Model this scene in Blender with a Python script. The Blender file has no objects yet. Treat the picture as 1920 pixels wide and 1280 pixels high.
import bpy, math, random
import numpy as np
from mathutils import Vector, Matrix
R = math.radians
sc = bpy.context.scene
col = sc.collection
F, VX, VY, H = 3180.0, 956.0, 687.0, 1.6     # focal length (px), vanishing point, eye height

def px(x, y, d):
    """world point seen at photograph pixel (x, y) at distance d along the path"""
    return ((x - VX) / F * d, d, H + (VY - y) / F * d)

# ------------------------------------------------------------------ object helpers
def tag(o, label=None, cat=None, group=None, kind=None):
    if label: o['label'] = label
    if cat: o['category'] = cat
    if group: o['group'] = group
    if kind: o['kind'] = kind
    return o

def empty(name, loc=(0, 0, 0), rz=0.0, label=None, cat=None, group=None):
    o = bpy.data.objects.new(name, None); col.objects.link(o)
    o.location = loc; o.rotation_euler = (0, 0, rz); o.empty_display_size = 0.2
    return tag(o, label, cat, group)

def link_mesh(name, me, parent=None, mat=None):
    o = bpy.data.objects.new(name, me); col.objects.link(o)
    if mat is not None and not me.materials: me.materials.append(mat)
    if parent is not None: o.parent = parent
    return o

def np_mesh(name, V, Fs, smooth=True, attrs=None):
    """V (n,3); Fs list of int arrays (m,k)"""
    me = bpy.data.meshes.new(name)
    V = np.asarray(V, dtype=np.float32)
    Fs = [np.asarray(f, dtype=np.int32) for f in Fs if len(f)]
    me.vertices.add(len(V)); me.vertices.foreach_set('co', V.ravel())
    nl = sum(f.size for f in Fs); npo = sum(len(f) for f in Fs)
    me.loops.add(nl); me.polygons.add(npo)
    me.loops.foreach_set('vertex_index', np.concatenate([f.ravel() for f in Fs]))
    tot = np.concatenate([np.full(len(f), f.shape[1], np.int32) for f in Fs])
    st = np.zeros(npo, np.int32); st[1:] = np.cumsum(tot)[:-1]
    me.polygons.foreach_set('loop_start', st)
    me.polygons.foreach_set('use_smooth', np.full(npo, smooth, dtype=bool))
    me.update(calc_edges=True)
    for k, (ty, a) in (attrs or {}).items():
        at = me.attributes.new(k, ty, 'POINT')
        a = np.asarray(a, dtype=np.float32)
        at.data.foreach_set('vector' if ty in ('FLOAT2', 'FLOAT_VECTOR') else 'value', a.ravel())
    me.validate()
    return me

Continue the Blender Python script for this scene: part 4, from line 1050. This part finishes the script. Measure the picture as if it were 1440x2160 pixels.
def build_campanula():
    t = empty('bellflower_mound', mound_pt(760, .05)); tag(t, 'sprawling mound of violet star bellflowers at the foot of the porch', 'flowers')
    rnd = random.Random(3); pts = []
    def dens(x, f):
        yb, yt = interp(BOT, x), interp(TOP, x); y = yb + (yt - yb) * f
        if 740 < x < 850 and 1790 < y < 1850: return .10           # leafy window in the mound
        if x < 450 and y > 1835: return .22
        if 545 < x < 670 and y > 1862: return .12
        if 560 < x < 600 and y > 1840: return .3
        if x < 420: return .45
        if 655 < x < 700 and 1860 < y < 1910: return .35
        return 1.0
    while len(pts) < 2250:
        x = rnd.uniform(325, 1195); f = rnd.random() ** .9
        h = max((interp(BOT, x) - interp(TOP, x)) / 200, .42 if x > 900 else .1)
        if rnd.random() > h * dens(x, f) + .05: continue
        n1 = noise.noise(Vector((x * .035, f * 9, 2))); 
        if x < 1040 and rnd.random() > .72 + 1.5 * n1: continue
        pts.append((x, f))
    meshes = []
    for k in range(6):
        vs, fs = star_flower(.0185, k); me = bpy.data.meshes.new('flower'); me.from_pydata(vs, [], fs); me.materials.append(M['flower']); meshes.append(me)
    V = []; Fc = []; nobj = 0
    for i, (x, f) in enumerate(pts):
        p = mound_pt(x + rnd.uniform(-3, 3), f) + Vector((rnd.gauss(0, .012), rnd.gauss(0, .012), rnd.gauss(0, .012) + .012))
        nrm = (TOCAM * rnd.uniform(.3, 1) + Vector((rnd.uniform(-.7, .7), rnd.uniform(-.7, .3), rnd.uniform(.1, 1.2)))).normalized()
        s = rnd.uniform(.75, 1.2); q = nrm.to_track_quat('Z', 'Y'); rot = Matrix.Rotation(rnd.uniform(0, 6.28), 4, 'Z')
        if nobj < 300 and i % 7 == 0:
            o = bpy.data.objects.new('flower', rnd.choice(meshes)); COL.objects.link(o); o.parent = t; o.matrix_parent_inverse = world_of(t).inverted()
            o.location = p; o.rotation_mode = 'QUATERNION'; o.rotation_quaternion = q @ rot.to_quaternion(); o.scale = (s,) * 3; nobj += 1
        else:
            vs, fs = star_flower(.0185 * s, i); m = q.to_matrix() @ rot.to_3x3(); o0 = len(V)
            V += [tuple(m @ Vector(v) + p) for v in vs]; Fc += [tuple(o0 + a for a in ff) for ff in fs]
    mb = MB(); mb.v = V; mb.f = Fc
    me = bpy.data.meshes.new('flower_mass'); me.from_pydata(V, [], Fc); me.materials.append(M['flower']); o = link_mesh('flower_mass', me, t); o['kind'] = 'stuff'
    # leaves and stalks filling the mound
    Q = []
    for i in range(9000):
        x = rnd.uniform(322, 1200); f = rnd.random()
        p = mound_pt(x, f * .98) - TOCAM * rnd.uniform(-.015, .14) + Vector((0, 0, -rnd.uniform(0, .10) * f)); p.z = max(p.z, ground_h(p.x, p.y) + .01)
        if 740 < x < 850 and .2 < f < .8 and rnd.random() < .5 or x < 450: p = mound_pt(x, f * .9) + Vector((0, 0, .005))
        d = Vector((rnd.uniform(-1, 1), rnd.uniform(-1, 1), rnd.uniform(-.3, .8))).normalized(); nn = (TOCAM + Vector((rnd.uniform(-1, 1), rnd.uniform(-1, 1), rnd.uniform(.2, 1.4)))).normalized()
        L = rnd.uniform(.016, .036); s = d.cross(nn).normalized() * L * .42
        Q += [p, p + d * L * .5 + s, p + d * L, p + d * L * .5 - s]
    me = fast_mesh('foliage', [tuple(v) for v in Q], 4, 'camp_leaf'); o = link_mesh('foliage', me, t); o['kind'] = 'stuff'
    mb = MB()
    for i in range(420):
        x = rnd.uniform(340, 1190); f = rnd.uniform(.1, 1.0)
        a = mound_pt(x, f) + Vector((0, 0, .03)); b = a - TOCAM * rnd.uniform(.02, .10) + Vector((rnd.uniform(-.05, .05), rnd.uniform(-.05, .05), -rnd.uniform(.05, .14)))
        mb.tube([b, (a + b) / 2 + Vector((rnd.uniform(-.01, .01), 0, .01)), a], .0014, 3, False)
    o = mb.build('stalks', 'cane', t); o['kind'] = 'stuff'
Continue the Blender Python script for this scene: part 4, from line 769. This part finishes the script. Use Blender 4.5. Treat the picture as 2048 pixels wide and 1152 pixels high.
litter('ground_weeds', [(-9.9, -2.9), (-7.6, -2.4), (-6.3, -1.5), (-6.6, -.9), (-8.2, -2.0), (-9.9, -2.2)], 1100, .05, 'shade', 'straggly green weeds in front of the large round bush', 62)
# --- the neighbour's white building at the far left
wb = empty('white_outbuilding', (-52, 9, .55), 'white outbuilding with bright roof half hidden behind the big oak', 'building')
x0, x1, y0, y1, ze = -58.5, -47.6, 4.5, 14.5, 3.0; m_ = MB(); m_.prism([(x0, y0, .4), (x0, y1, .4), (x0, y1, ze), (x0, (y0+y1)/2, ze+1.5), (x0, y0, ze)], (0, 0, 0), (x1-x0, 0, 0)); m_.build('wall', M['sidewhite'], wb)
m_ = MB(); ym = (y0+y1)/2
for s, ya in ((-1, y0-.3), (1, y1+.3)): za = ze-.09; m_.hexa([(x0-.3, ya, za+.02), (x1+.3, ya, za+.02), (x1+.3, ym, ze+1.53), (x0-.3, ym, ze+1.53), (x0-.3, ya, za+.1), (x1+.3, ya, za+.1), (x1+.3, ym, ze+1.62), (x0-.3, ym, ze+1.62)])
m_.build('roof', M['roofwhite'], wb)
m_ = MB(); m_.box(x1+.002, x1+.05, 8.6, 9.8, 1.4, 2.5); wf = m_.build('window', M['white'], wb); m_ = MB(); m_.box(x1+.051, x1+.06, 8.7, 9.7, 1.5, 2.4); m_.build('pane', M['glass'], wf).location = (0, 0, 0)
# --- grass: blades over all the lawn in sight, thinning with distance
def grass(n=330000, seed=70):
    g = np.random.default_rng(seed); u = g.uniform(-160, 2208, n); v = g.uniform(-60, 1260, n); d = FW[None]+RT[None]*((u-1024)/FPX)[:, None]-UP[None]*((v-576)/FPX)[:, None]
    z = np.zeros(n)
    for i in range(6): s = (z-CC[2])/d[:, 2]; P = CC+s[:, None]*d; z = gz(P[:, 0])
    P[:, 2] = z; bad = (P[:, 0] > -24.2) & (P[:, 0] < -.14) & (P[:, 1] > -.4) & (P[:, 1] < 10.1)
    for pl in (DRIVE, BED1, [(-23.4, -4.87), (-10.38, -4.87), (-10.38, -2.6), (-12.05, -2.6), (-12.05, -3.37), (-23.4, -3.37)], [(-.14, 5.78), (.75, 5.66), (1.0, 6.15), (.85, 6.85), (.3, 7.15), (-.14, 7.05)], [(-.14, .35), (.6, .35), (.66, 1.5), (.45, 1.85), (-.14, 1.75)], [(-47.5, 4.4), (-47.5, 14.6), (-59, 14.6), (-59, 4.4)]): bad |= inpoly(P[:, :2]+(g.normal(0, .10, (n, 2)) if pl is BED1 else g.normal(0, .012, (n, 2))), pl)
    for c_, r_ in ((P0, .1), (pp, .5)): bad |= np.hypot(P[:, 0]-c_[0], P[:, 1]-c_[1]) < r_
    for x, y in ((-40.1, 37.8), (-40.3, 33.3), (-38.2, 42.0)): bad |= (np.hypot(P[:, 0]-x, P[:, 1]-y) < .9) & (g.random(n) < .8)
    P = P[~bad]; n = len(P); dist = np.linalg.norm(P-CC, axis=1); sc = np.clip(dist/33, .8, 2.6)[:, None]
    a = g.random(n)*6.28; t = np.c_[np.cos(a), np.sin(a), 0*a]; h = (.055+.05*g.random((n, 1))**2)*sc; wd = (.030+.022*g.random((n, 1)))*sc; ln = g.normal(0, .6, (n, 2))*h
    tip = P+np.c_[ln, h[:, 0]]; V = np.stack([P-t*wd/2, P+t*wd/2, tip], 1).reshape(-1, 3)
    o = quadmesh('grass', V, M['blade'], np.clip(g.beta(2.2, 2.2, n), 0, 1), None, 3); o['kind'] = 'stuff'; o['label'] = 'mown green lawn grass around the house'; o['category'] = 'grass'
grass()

___

EXERCISE DETAILS: Write out again, exactly, the lines from the start of the entries up to and including the one with "return ((x - VX)". Nothing else belongs in the reply.

THE SOLUTION:
Model this scene in Blender with a Python script. The Blender file has no objects yet. Treat the picture as 1920 pixels wide and 1280 pixels high.
import bpy, math, random
import numpy as np
from mathutils import Vector, Matrix
R = math.radians
sc = bpy.context.scene
col = sc.collection
F, VX, VY, H = 3180.0, 956.0, 687.0, 1.6     # focal length (px), vanishing point, eye height

def px(x, y, d):
    """world point seen at photograph pixel (x, y) at distance d along the path"""
    return ((x - VX) / F * d, d, H + (VY - y) / F * d)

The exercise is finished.